# Records shown
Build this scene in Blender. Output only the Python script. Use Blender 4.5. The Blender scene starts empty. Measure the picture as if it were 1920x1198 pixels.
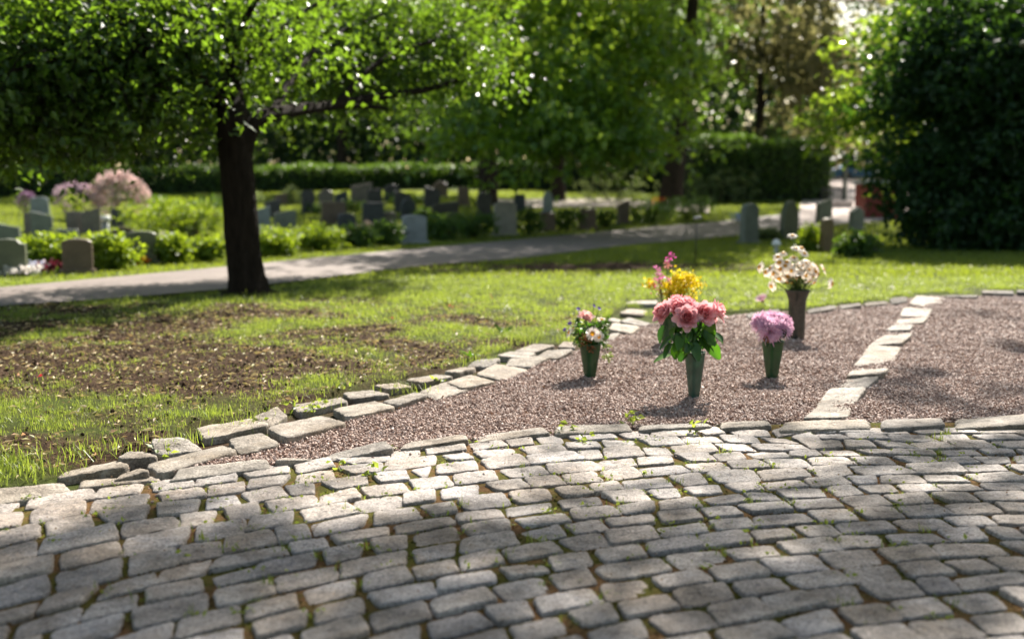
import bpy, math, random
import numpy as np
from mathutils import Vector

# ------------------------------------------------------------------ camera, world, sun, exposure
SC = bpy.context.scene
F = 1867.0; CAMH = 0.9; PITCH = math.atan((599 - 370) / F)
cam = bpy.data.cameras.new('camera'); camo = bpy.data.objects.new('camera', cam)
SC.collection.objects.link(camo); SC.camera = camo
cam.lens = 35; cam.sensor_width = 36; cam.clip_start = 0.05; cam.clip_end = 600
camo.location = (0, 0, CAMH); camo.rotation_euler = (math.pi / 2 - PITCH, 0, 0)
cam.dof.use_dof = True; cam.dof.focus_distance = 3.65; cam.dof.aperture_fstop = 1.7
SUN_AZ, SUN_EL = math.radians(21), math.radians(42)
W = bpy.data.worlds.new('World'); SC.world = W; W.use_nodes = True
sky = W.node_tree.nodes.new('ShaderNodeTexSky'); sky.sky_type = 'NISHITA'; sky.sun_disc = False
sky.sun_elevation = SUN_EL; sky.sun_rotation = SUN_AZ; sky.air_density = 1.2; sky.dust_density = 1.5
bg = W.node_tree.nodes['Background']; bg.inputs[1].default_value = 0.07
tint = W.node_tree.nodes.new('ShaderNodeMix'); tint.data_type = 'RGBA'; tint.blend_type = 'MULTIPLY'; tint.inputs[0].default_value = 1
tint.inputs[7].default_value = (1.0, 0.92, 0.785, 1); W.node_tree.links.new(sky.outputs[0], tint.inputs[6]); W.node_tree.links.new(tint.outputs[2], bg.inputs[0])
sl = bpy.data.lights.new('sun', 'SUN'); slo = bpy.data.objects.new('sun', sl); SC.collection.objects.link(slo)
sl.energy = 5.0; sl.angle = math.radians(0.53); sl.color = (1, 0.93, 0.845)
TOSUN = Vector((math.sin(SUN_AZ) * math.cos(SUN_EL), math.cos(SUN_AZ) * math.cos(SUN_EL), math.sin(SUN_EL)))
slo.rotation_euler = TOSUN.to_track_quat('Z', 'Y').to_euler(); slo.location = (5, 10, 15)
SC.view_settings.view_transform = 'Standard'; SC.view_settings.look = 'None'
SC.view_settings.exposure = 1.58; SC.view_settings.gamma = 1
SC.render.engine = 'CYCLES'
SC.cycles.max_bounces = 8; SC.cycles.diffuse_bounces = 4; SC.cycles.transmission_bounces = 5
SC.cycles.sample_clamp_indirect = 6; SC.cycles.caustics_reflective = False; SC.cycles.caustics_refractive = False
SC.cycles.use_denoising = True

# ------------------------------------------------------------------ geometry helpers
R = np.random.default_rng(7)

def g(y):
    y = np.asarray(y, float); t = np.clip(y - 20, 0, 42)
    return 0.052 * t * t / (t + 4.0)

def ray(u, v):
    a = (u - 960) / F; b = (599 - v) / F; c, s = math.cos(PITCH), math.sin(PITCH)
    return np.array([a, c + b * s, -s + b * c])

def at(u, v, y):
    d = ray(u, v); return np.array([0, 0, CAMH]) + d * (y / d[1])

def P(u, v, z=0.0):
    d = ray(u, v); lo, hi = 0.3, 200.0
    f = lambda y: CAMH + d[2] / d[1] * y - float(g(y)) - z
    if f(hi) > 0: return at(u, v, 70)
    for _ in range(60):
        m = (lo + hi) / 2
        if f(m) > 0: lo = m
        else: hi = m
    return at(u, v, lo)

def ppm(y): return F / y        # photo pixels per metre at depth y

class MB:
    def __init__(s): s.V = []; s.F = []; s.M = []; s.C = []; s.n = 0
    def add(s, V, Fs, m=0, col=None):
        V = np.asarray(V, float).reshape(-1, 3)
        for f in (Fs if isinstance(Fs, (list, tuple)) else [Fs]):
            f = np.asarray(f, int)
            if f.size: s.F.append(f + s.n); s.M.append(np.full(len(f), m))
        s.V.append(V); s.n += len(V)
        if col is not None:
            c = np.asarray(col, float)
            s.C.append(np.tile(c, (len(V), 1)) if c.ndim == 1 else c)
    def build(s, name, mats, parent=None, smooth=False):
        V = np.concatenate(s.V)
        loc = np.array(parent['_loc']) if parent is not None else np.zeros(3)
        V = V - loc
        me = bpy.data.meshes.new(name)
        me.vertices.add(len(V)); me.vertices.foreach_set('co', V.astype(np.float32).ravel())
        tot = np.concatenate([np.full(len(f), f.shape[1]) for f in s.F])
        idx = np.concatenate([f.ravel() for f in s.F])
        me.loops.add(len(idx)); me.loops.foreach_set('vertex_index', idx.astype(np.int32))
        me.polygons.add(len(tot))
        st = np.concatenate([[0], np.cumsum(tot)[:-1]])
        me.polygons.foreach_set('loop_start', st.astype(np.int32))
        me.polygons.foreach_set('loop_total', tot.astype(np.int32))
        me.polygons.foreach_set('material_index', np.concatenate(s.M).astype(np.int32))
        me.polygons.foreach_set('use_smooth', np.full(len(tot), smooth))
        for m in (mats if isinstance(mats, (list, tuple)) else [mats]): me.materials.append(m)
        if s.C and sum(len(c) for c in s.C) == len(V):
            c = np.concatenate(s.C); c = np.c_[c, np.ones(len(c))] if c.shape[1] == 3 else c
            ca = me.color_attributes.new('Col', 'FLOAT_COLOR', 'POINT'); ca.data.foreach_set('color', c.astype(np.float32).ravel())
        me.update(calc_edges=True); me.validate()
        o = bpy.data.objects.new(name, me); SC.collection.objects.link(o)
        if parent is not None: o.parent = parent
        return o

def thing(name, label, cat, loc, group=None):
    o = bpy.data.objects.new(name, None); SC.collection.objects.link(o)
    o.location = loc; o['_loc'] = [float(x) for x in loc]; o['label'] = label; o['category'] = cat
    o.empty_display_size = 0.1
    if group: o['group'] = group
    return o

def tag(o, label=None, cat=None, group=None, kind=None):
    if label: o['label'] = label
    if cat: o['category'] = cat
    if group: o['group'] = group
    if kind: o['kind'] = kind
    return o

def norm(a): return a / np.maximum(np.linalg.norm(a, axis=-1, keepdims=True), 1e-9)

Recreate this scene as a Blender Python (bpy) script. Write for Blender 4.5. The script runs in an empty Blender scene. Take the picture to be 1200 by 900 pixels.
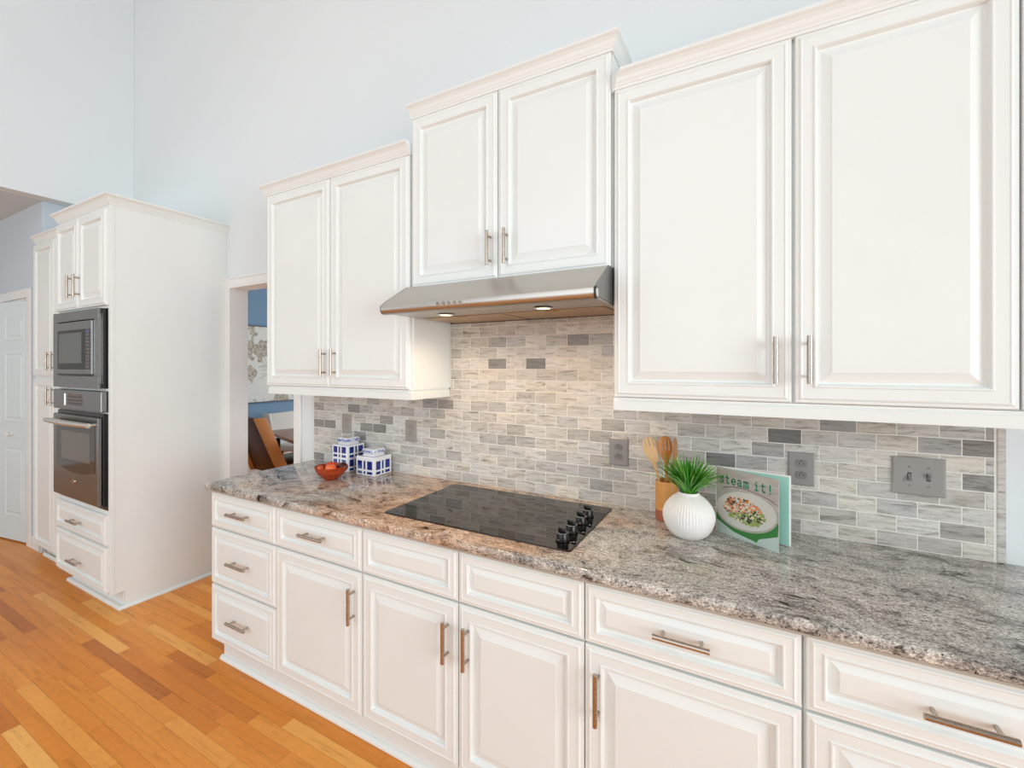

# Work to be completed
Reproduce the whole listing above word for word, but not its pictures.

# Full output
Build this scene in Blender. Output only the Python script. Use Blender 4.5. The Blender scene starts empty. Measure the picture as if it were 1920x1198 pixels.
import bpy, math, random
import numpy as np
from mathutils import Vector

# ------------------------------------------------------------------ camera, world, sun, exposure
SC = bpy.context.scene
F = 1867.0; CAMH = 0.9; PITCH = math.atan((599 - 370) / F)
cam = bpy.data.cameras.new('camera'); camo = bpy.data.objects.new('camera', cam)
SC.collection.objects.link(camo); SC.camera = camo
cam.lens = 35; cam.sensor_width = 36; cam.clip_start = 0.05; cam.clip_end = 600
camo.location = (0, 0, CAMH); camo.rotation_euler = (math.pi / 2 - PITCH, 0, 0)
cam.dof.use_dof = True; cam.dof.focus_distance = 3.65; cam.dof.aperture_fstop = 1.7
SUN_AZ, SUN_EL = math.radians(21), math.radians(42)
W = bpy.data.worlds.new('World'); SC.world = W; W.use_nodes = True
sky = W.node_tree.nodes.new('ShaderNodeTexSky'); sky.sky_type = 'NISHITA'; sky.sun_disc = False
sky.sun_elevation = SUN_EL; sky.sun_rotation = SUN_AZ; sky.air_density = 1.2; sky.dust_density = 1.5
bg = W.node_tree.nodes['Background']; bg.inputs[1].default_value = 0.07
tint = W.node_tree.nodes.new('ShaderNodeMix'); tint.data_type = 'RGBA'; tint.blend_type = 'MULTIPLY'; tint.inputs[0].default_value = 1
tint.inputs[7].default_value = (1.0, 0.92, 0.785, 1); W.node_tree.links.new(sky.outputs[0], tint.inputs[6]); W.node_tree.links.new(tint.outputs[2], bg.inputs[0])
sl = bpy.data.lights.new('sun', 'SUN'); slo = bpy.data.objects.new('sun', sl); SC.collection.objects.link(slo)
sl.energy = 5.0; sl.angle = math.radians(0.53); sl.color = (1, 0.93, 0.845)
TOSUN = Vector((math.sin(SUN_AZ) * math.cos(SUN_EL), math.cos(SUN_AZ) * math.cos(SUN_EL), math.sin(SUN_EL)))
slo.rotation_euler = TOSUN.to_track_quat('Z', 'Y').to_euler(); slo.location = (5, 10, 15)
SC.view_settings.view_transform = 'Standard'; SC.view_settings.look = 'None'
SC.view_settings.exposure = 1.58; SC.view_settings.gamma = 1
SC.render.engine = 'CYCLES'
SC.cycles.max_bounces = 8; SC.cycles.diffuse_bounces = 4; SC.cycles.transmission_bounces = 5
SC.cycles.sample_clamp_indirect = 6; SC.cycles.caustics_reflective = False; SC.cycles.caustics_refractive = False
SC.cycles.use_denoising = True

# ------------------------------------------------------------------ geometry helpers
R = np.random.default_rng(7)

def g(y):
    y = np.asarray(y, float); t = np.clip(y - 20, 0, 42)
    return 0.052 * t * t / (t + 4.0)

def ray(u, v):
    a = (u - 960) / F; b = (599 - v) / F; c, s = math.cos(PITCH), math.sin(PITCH)
    return np.array([a, c + b * s, -s + b * c])

def at(u, v, y):
    d = ray(u, v); return np.array([0, 0, CAMH]) + d * (y / d[1])

def P(u, v, z=0.0):
    d = ray(u, v); lo, hi = 0.3, 200.0
    f = lambda y: CAMH + d[2] / d[1] * y - float(g(y)) - z
    if f(hi) > 0: return at(u, v, 70)
    for _ in range(60):
        m = (lo + hi) / 2
        if f(m) > 0: lo = m
        else: hi = m
    return at(u, v, lo)

def ppm(y): return F / y        # photo pixels per metre at depth y

class MB:
    def __init__(s): s.V = []; s.F = []; s.M = []; s.C = []; s.n = 0
    def add(s, V, Fs, m=0, col=None):
        V = np.asarray(V, float).reshape(-1, 3)
        for f in (Fs if isinstance(Fs, (list, tuple)) else [Fs]):
            f = np.asarray(f, int)
            if f.size: s.F.append(f + s.n); s.M.append(np.full(len(f), m))
        s.V.append(V); s.n += len(V)
        if col is not None:
            c = np.asarray(col, float)
            s.C.append(np.tile(c, (len(V), 1)) if c.ndim == 1 else c)
    def build(s, name, mats, parent=None, smooth=False):
        V = np.concatenate(s.V)
        loc = np.array(parent['_loc']) if parent is not None else np.zeros(3)
        V = V - loc
        me = bpy.data.meshes.new(name)
        me.vertices.add(len(V)); me.vertices.foreach_set('co', V.astype(np.float32).ravel())
        tot = np.concatenate([np.full(len(f), f.shape[1]) for f in s.F])
        idx = np.concatenate([f.ravel() for f in s.F])
        me.loops.add(len(idx)); me.loops.foreach_set('vertex_index', idx.astype(np.int32))
        me.polygons.add(len(tot))
        st = np.concatenate([[0], np.cumsum(tot)[:-1]])
        me.polygons.foreach_set('loop_start', st.astype(np.int32))
        me.polygons.foreach_set('loop_total', tot.astype(np.int32))
        me.polygons.foreach_set('material_index', np.concatenate(s.M).astype(np.int32))
        me.polygons.foreach_set('use_smooth', np.full(len(tot), smooth))
        for m in (mats if isinstance(mats, (list, tuple)) else [mats]): me.materials.append(m)
        if s.C and sum(len(c) for c in s.C) == len(V):
            c = np.concatenate(s.C); c = np.c_[c, np.ones(len(c))] if c.shape[1] == 3 else c
            ca = me.color_attributes.new('Col', 'FLOAT_COLOR', 'POINT'); ca.data.foreach_set('color', c.astype(np.float32).ravel())
        me.update(calc_edges=True); me.validate()
        o = bpy.data.objects.new(name, me); SC.collection.objects.link(o)
        if parent is not None: o.parent = parent
        return o

def thing(name, label, cat, loc, group=None):
    o = bpy.data.objects.new(name, None); SC.collection.objects.link(o)
    o.location = loc; o['_loc'] = [float(x) for x in loc]; o['label'] = label; o['category'] = cat
    o.empty_display_size = 0.1
    if group: o['group'] = group
    return o

def tag(o, label=None, cat=None, group=None, kind=None):
    if label: o['label'] = label
    if cat: o['category'] = cat
    if group: o['group'] = group
    if kind: o['kind'] = kind
    return o

def norm(a): return a / np.maximum(np.linalg.norm(a, axis=-1, keepdims=True), 1e-9)

Recreate this scene as a Blender Python (bpy) script. Write for Blender 4.5. The script runs in an empty Blender scene. Take the picture to be 1200 by 900 pixels.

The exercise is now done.